[Start EXTRACTED ENTRIES]

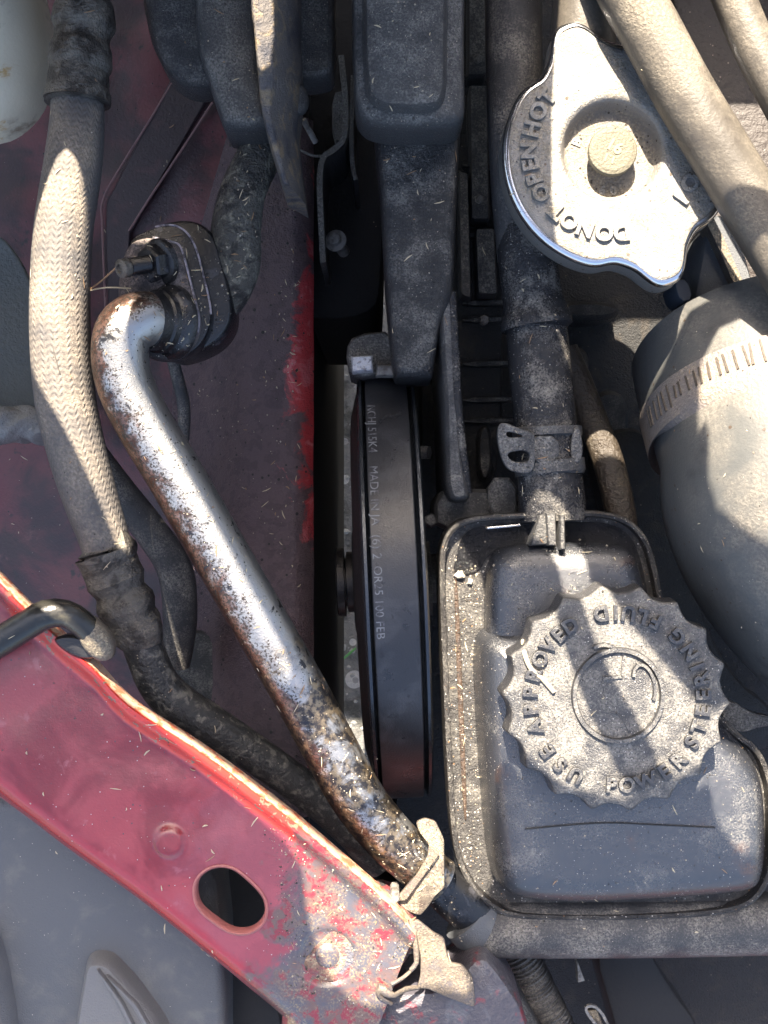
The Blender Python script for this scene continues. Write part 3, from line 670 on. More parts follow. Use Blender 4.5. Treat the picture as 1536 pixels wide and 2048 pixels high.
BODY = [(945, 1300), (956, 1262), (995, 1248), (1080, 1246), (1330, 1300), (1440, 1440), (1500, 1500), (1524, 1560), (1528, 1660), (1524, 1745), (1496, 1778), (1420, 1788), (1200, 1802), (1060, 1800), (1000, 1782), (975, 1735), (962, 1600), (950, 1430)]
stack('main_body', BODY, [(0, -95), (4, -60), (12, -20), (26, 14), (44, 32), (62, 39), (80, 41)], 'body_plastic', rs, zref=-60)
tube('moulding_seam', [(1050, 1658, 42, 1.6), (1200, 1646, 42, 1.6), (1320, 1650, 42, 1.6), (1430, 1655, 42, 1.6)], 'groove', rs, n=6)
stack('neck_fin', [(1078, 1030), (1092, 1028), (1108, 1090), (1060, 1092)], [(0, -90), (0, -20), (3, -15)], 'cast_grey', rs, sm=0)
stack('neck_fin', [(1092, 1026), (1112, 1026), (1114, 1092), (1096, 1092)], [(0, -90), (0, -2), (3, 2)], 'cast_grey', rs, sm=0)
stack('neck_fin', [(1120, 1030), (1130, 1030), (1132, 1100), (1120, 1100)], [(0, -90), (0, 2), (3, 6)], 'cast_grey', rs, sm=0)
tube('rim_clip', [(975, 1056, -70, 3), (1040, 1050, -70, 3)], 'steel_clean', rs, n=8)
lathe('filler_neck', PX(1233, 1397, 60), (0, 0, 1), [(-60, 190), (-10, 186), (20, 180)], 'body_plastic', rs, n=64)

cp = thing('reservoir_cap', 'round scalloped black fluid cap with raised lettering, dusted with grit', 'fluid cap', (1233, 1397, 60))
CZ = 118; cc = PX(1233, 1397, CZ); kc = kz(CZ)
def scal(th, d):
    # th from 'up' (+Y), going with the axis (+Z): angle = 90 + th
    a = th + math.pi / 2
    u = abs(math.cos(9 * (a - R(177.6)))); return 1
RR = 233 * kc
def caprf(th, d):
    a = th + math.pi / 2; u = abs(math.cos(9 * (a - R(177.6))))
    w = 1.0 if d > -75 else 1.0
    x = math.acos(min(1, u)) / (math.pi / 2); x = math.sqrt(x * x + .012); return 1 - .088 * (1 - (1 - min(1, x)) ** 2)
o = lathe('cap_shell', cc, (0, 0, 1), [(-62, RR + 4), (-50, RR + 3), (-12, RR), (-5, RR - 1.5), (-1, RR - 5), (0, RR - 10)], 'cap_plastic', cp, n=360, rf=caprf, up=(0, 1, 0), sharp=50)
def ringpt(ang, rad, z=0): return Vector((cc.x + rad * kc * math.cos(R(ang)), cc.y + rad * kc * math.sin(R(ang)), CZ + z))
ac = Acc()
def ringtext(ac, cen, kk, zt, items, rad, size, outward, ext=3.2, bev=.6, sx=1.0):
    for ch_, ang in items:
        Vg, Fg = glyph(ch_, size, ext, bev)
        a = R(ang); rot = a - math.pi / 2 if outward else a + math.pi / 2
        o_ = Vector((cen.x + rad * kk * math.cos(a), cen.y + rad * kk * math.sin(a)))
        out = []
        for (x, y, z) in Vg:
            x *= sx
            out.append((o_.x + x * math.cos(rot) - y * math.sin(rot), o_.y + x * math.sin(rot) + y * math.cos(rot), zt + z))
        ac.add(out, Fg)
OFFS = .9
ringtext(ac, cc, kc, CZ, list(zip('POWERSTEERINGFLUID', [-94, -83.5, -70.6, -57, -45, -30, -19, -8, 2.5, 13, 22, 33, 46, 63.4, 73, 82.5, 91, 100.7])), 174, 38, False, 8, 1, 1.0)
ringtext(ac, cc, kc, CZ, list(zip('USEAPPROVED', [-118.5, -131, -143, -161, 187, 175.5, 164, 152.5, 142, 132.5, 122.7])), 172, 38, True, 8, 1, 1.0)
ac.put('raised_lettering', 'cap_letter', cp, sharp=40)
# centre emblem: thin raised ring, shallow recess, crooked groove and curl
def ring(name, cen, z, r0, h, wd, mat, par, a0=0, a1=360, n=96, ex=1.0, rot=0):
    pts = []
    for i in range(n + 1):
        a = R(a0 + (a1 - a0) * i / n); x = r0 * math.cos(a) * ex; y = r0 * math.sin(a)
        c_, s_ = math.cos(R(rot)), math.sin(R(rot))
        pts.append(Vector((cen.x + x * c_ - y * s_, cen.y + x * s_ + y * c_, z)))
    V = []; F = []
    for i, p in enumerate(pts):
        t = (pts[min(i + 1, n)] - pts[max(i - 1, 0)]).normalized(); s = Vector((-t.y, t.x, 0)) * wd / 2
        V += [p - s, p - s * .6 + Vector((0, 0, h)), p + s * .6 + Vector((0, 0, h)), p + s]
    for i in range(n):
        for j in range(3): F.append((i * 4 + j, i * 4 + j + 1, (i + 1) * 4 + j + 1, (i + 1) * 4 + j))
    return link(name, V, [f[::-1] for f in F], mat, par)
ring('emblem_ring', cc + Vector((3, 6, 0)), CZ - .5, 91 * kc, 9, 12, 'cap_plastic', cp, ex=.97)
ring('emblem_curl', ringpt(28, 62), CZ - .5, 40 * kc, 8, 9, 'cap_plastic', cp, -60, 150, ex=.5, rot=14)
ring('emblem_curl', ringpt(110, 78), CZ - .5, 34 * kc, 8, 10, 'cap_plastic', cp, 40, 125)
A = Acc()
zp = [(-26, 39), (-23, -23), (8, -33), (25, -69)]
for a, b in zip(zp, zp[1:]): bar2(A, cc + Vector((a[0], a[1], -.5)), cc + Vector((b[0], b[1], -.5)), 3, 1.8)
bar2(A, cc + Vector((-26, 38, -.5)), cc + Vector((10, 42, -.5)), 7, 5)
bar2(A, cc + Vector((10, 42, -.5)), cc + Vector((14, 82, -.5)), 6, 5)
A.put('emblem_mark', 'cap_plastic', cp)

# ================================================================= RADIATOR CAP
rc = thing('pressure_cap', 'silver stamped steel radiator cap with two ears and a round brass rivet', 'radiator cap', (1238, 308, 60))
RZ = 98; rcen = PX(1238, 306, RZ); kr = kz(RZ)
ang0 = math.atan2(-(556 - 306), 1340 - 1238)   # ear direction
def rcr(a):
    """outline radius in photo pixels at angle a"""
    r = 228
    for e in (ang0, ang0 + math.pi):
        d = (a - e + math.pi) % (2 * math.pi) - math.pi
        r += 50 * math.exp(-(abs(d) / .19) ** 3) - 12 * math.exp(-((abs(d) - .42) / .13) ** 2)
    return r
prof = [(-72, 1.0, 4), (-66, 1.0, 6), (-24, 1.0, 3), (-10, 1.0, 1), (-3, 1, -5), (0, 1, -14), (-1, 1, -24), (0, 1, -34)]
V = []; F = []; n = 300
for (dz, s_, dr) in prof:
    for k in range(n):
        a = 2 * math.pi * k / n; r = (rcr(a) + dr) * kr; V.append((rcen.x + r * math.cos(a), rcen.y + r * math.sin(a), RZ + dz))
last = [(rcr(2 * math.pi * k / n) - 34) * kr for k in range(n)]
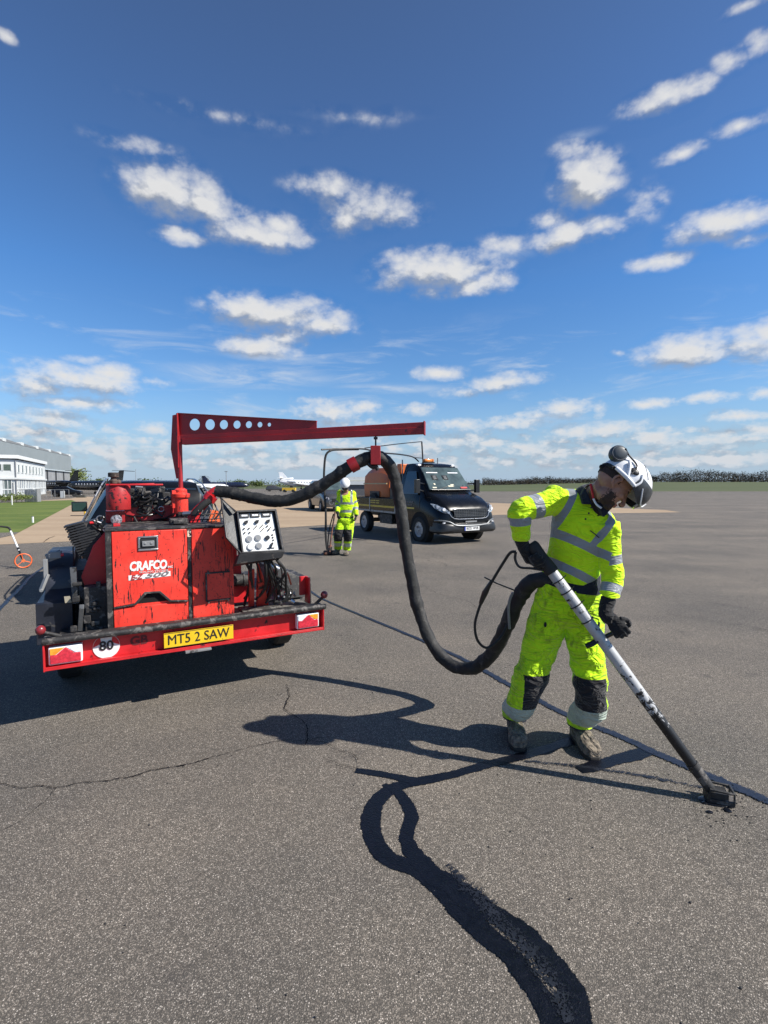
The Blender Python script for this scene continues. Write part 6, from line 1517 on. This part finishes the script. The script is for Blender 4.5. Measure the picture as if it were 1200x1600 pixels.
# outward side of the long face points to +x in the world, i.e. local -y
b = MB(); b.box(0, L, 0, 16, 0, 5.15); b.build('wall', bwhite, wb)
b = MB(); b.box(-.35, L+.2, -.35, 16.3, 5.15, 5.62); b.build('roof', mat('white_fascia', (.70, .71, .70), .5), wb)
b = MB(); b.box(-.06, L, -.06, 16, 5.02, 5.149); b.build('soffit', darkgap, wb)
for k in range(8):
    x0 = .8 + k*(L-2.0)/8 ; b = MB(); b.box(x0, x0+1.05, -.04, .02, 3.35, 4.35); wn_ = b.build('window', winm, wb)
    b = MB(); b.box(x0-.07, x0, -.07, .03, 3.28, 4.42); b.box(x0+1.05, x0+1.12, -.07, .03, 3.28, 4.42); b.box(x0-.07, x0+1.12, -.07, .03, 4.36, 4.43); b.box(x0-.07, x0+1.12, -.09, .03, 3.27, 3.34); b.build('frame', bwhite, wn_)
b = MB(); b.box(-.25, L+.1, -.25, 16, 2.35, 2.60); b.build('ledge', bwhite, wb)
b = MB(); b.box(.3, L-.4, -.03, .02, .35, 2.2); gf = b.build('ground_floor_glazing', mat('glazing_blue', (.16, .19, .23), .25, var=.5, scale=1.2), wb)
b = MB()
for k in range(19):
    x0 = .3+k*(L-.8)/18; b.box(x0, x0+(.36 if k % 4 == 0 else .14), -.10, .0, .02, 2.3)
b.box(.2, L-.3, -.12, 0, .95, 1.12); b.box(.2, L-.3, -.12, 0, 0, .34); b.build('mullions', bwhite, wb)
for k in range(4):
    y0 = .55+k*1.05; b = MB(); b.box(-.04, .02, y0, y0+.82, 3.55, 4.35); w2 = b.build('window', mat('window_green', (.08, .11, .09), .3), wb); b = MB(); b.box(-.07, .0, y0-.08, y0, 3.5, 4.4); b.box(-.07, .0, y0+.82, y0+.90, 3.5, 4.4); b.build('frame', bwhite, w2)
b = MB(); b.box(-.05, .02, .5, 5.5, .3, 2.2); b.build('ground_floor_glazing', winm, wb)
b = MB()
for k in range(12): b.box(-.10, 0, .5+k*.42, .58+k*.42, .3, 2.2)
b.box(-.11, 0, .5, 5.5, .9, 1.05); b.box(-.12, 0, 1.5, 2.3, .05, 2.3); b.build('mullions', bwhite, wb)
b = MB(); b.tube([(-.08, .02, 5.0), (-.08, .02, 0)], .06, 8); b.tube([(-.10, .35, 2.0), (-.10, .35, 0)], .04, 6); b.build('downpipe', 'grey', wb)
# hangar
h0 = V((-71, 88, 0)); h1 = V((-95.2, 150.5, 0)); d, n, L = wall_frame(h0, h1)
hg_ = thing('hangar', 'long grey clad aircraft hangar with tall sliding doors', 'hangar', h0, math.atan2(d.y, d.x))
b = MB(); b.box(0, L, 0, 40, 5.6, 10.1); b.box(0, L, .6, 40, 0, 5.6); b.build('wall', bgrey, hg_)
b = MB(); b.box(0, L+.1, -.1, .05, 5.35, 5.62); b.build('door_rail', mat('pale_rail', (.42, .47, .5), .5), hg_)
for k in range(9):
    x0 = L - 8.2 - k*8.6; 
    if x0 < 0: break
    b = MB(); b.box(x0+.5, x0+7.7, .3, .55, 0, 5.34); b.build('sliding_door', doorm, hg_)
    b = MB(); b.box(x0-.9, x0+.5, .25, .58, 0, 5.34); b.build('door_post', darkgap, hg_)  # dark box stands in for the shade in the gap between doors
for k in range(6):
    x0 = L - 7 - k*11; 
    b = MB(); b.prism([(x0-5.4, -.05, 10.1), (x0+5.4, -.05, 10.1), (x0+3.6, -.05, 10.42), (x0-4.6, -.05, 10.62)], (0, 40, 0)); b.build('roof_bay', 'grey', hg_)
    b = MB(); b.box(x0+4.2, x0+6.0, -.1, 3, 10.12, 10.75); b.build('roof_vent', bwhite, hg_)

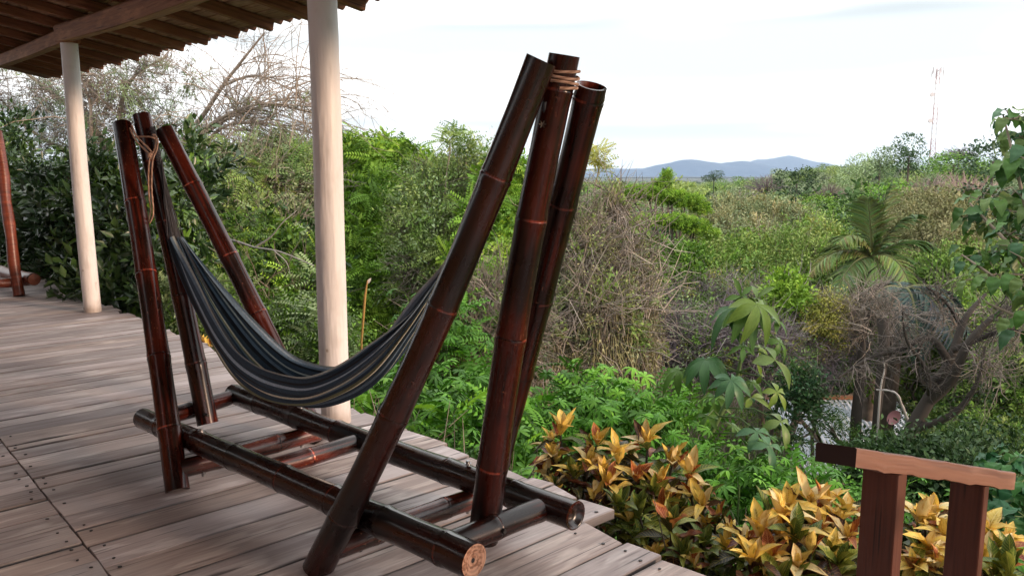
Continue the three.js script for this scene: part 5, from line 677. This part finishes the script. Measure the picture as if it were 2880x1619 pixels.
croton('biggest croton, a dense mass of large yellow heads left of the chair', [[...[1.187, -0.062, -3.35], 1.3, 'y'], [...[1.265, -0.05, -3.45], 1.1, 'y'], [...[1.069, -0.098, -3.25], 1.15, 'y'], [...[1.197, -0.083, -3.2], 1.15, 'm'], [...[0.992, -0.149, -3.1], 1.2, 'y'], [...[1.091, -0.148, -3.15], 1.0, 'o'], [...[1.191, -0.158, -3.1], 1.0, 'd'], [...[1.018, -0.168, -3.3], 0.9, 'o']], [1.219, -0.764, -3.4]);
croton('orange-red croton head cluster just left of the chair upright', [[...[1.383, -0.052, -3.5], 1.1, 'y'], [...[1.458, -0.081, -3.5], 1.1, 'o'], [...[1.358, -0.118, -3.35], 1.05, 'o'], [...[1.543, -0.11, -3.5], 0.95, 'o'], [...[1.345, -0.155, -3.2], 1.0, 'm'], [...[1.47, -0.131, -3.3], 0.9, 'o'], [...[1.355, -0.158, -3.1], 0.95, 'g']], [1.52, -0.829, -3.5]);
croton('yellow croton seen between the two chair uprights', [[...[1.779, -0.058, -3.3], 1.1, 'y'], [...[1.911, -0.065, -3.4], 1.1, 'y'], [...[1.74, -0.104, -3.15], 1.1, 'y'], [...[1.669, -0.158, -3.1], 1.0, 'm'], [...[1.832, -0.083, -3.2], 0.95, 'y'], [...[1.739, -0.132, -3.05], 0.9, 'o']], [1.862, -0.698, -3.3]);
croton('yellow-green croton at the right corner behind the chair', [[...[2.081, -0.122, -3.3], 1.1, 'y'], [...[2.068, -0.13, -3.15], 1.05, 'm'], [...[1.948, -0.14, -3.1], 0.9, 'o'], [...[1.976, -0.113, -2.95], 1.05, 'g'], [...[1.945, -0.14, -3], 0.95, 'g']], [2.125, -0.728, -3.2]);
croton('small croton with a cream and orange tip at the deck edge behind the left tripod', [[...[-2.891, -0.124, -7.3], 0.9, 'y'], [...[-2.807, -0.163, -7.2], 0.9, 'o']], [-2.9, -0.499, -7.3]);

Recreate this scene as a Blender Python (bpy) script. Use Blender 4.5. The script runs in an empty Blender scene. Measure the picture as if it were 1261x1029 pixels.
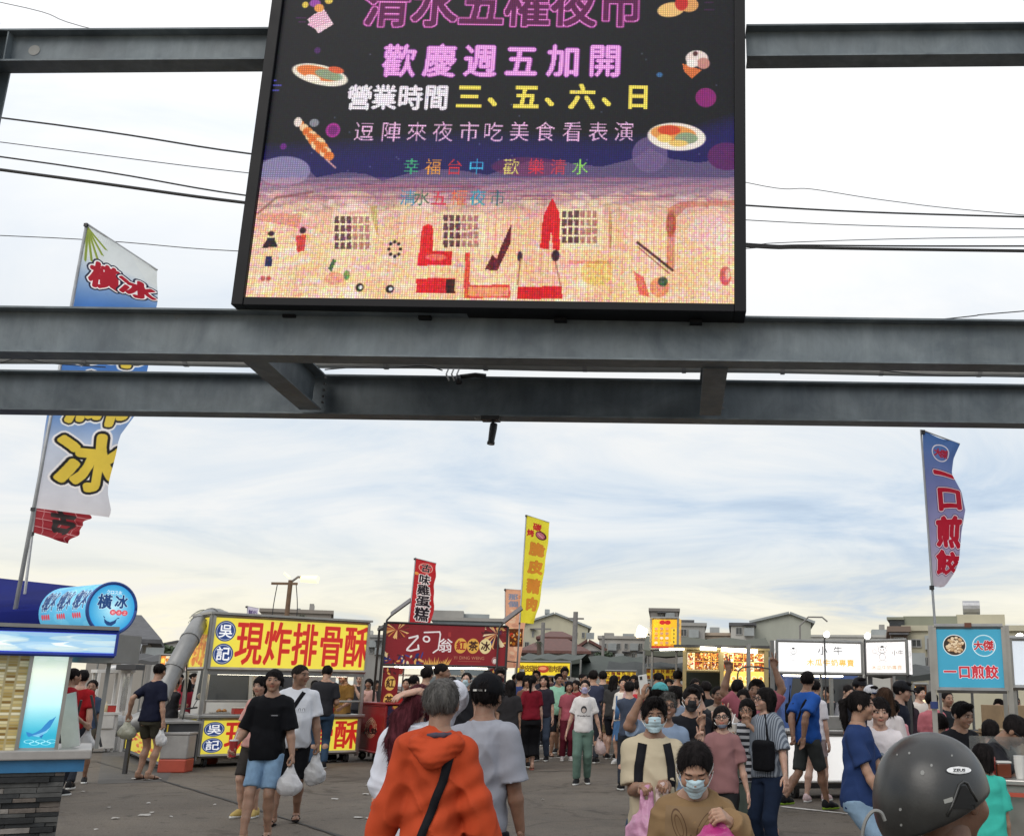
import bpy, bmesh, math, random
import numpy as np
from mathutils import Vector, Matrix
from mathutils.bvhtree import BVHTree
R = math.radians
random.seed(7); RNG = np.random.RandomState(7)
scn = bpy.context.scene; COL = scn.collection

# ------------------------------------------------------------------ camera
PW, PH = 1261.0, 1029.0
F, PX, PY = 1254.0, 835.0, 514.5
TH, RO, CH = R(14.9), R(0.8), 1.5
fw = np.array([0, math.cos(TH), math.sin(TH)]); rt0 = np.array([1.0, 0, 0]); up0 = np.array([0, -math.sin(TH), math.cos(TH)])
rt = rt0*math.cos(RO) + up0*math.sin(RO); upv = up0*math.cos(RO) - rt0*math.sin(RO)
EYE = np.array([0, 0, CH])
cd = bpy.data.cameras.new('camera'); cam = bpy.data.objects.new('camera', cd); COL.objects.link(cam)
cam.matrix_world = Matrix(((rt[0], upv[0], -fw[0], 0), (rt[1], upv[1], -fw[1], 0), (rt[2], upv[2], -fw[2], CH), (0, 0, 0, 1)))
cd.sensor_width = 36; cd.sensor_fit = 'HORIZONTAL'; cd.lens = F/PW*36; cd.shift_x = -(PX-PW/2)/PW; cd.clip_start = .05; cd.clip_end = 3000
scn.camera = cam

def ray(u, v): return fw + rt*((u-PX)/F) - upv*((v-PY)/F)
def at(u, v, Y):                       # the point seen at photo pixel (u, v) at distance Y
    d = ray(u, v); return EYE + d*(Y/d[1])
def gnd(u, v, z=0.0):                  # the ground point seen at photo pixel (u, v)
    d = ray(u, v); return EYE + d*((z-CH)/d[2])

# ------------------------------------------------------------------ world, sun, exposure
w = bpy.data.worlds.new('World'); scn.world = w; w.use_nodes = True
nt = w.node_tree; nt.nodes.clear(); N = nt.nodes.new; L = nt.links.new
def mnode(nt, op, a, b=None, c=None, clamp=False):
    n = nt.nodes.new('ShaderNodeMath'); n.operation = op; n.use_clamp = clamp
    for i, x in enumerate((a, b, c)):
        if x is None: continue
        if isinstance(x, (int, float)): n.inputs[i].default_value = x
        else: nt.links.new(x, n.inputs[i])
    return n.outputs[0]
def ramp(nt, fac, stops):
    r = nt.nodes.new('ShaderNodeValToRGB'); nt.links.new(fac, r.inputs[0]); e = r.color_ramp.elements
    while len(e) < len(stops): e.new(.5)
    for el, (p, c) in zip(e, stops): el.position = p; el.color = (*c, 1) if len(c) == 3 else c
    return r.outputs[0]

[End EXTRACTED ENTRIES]

> _SET TASK_
Repeat word for word the stretch of lines from the one with "Continue the three.js" down to the one with "croton('small croton with", both included.

> _OUTPUT OF THE EXERCISE_
Continue the three.js script for this scene: part 5, from line 677. This part finishes the script. Measure the picture as if it were 2880x1619 pixels.
croton('biggest croton, a dense mass of large yellow heads left of the chair', [[...[1.187, -0.062, -3.35], 1.3, 'y'], [...[1.265, -0.05, -3.45], 1.1, 'y'], [...[1.069, -0.098, -3.25], 1.15, 'y'], [...[1.197, -0.083, -3.2], 1.15, 'm'], [...[0.992, -0.149, -3.1], 1.2, 'y'], [...[1.091, -0.148, -3.15], 1.0, 'o'], [...[1.191, -0.158, -3.1], 1.0, 'd'], [...[1.018, -0.168, -3.3], 0.9, 'o']], [1.219, -0.764, -3.4]);
croton('orange-red croton head cluster just left of the chair upright', [[...[1.383, -0.052, -3.5], 1.1, 'y'], [...[1.458, -0.081, -3.5], 1.1, 'o'], [...[1.358, -0.118, -3.35], 1.05, 'o'], [...[1.543, -0.11, -3.5], 0.95, 'o'], [...[1.345, -0.155, -3.2], 1.0, 'm'], [...[1.47, -0.131, -3.3], 0.9, 'o'], [...[1.355, -0.158, -3.1], 0.95, 'g']], [1.52, -0.829, -3.5]);
croton('yellow croton seen between the two chair uprights', [[...[1.779, -0.058, -3.3], 1.1, 'y'], [...[1.911, -0.065, -3.4], 1.1, 'y'], [...[1.74, -0.104, -3.15], 1.1, 'y'], [...[1.669, -0.158, -3.1], 1.0, 'm'], [...[1.832, -0.083, -3.2], 0.95, 'y'], [...[1.739, -0.132, -3.05], 0.9, 'o']], [1.862, -0.698, -3.3]);
croton('yellow-green croton at the right corner behind the chair', [[...[2.081, -0.122, -3.3], 1.1, 'y'], [...[2.068, -0.13, -3.15], 1.05, 'm'], [...[1.948, -0.14, -3.1], 0.9, 'o'], [...[1.976, -0.113, -2.95], 1.05, 'g'], [...[1.945, -0.14, -3], 0.95, 'g']], [2.125, -0.728, -3.2]);
croton('small croton with a cream and orange tip at the deck edge behind the left tripod', [[...[-2.891, -0.124, -7.3], 0.9, 'y'], [...[-2.807, -0.163, -7.2], 0.9, 'o']], [-2.9, -0.499, -7.3]);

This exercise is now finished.